CSDP offers Sister Jerilyn a chance for her school to grow and compete in a tough academic marketplace. Catholic schools used to never have to search for students: They were right there in the parish. Since that’s no longer the case, CSDP is trying to equip the schools to function in the 21st century. “Parents are making a buying decision,” said Geruson. “They’re making a decision to pay money to send their children to Guardian Angels, and they have to be able to see the value and benefit. And now they can. There are many very good Catholic schools that are failing because they’re just not doing things to bring in new students.”

Camden Bishop Joseph Galante is pleased with the results, praising CSDP for helping the diocese create “an enrollment-management process that has led to enrollment stability and, in some cases, enrollment growth in many of our schools. They’ve also helped our schools implement annual fund programs, helping schools increase giving and broaden their donor base. Our collaborative relationship with CSDP has helped us implement our new board structure through day-long board trainings and evening continuing-education workshops. I am most grateful for their contribution to Catholic school education.”

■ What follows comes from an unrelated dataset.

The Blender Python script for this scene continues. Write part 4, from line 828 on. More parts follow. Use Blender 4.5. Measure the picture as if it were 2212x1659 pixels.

For Bob Healey, saving these schools is crucial for both the Church and society. “There’s a spiritual culture that is developed and ingrained in these children in a Catholic school as they grow up,” said Healey. “That spiritual culture is an important component of our lives. If you don’t have it — if you don’t have that understanding that there’s a right and a wrong, and there’s a God in heaven who you’re responsible to — you’re lost.”

Thomas L. McDonald is a catechist for the Diocese of Trenton, New Jersey.